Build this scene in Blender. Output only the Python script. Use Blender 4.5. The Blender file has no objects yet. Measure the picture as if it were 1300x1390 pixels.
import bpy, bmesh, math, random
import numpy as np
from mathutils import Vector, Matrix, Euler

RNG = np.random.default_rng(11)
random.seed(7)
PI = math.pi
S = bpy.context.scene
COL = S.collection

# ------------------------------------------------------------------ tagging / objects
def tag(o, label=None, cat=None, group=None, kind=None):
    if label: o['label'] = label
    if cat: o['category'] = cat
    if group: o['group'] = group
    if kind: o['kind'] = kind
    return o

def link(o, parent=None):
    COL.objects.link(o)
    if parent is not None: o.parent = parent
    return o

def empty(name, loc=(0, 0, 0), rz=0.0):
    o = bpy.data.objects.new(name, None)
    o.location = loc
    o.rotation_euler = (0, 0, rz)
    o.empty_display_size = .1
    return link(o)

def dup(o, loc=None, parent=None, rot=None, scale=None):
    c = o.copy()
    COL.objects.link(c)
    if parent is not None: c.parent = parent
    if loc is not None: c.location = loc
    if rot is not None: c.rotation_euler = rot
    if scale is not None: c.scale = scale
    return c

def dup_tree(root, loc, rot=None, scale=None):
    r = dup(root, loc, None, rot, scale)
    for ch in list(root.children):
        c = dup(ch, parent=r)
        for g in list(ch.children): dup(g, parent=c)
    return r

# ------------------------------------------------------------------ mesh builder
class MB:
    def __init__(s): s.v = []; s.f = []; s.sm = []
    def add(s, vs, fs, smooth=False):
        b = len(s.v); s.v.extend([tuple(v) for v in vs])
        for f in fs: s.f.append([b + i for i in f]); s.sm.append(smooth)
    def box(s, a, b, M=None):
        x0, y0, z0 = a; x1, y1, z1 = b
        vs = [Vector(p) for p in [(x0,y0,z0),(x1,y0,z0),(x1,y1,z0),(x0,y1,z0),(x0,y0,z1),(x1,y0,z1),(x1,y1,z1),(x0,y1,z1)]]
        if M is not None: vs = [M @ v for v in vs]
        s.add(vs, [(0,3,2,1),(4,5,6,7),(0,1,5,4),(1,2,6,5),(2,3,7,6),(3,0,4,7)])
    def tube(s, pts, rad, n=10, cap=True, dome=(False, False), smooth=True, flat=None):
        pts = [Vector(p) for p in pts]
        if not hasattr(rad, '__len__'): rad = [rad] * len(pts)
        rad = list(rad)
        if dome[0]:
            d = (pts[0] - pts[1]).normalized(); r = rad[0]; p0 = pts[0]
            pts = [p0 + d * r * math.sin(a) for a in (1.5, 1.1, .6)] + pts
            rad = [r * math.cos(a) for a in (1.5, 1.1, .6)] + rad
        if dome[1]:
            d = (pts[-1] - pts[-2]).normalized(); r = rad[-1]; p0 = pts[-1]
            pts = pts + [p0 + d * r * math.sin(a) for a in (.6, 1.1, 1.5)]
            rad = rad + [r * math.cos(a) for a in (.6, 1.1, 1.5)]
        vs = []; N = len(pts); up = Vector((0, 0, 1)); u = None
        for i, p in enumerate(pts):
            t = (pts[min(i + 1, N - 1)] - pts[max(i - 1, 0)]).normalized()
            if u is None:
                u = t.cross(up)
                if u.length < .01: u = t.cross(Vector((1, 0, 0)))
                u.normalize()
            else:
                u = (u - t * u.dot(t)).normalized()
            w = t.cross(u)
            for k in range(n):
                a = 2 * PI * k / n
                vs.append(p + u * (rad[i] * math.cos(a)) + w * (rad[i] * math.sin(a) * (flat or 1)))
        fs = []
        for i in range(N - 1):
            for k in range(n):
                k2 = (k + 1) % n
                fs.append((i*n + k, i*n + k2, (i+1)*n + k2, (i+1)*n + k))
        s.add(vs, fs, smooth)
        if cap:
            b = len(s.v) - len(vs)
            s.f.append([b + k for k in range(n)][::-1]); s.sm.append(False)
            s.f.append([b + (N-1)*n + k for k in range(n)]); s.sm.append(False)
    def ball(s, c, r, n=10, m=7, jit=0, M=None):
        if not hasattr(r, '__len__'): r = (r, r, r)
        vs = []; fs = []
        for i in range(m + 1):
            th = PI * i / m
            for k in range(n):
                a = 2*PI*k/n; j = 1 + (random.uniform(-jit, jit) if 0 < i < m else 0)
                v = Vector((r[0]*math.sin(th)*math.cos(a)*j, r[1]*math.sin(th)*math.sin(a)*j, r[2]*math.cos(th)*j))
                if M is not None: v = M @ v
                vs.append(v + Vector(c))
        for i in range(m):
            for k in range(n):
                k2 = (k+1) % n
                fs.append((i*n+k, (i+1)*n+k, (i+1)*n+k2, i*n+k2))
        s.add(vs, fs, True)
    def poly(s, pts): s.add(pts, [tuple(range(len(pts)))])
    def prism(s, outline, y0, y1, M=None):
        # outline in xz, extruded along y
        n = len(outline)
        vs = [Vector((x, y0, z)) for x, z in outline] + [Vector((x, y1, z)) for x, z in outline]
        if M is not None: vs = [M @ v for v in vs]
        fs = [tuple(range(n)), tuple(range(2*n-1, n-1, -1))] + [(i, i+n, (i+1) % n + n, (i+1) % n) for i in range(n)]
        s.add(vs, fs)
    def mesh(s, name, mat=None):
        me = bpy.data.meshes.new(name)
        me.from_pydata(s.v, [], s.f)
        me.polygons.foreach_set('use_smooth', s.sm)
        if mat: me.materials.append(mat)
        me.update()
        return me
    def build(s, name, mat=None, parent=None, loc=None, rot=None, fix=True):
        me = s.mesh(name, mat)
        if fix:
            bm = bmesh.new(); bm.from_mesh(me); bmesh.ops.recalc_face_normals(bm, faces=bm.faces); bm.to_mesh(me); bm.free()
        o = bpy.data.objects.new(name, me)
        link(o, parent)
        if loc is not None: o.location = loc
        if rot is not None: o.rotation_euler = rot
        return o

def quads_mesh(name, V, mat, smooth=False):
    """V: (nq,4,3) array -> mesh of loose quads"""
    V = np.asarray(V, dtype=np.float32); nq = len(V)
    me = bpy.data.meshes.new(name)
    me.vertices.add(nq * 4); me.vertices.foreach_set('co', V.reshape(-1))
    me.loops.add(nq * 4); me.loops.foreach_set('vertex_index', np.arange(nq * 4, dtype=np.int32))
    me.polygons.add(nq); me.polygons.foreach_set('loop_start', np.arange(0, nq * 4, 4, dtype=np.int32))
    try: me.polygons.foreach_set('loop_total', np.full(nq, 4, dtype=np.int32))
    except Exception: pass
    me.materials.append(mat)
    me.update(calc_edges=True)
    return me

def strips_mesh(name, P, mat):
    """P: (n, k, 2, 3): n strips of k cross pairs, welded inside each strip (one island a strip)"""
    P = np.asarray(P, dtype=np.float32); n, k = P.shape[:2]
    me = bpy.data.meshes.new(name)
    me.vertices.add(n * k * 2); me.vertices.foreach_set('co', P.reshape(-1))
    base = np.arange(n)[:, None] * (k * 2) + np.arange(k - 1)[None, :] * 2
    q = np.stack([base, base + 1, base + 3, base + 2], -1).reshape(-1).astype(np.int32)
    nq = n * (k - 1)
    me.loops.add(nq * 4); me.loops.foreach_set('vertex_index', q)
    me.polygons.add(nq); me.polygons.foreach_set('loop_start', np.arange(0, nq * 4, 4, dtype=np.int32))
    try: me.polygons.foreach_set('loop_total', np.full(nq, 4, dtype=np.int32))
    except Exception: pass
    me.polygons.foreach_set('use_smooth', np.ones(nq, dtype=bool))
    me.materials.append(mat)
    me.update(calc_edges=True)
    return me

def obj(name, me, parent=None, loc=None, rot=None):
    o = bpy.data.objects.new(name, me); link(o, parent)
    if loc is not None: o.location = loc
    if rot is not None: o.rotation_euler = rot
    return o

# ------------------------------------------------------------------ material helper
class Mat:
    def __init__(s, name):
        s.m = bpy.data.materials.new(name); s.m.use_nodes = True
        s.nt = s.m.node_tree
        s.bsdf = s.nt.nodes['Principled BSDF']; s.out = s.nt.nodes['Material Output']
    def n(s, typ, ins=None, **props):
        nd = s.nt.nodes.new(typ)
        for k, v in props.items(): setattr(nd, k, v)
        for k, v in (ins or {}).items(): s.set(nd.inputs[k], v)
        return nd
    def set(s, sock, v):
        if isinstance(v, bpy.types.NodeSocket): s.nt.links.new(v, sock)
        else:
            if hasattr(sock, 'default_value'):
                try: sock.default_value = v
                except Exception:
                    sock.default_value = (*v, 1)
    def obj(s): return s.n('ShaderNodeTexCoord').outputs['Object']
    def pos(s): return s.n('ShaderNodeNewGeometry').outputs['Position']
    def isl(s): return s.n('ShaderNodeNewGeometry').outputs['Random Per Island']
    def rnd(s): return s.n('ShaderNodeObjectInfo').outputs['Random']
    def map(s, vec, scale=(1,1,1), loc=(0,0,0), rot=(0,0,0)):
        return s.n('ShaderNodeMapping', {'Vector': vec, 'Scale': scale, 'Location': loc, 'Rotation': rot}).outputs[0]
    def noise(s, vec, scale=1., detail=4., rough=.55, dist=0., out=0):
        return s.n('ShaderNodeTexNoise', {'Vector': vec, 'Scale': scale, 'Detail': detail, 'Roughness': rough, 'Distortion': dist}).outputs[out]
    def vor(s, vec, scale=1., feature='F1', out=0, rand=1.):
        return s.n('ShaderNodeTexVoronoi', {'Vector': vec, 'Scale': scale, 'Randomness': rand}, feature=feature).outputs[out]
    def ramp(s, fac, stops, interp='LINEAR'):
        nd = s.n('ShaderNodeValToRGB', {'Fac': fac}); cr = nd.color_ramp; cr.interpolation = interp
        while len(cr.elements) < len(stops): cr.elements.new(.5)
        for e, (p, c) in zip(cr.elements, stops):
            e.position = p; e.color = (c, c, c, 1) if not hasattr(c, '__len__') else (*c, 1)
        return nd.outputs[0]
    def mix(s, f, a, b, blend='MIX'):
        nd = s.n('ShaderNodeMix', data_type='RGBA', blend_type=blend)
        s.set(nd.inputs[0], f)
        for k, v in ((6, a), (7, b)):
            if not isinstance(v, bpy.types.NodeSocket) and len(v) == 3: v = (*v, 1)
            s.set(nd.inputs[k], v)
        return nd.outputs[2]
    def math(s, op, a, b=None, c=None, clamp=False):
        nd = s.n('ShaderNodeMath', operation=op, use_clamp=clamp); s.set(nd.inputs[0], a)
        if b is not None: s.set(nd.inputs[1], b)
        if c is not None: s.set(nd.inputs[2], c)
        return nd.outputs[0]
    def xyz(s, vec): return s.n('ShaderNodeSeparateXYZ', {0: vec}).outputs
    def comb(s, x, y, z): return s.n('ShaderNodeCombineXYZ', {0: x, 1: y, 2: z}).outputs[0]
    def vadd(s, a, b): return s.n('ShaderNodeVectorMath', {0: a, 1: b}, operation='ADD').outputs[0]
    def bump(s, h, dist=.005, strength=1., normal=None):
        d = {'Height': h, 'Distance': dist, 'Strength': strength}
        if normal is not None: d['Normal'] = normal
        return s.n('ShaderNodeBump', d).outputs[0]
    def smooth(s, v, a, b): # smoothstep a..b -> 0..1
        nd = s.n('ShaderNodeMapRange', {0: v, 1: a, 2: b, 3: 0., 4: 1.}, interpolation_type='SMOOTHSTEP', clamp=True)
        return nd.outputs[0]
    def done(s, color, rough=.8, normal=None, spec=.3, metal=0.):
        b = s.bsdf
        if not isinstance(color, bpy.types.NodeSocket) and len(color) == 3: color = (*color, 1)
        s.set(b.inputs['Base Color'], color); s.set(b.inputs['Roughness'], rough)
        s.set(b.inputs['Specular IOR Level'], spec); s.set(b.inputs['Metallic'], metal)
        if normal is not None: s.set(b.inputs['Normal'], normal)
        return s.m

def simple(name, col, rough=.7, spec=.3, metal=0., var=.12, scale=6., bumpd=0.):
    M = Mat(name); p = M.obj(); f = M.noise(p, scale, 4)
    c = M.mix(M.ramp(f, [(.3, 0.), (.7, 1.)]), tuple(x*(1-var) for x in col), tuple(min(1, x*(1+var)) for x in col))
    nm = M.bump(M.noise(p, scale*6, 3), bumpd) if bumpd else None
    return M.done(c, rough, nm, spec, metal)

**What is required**
Reproduce only the lines from the top of the material through the one bearing "COL = S.collection", each exactly as it stands.

**In response**
Build this scene in Blender. Output only the Python script. Use Blender 4.5. The Blender file has no objects yet. Measure the picture as if it were 1300x1390 pixels.
import bpy, bmesh, math, random
import numpy as np
from mathutils import Vector, Matrix, Euler

RNG = np.random.default_rng(11)
random.seed(7)
PI = math.pi
S = bpy.context.scene
COL = S.collection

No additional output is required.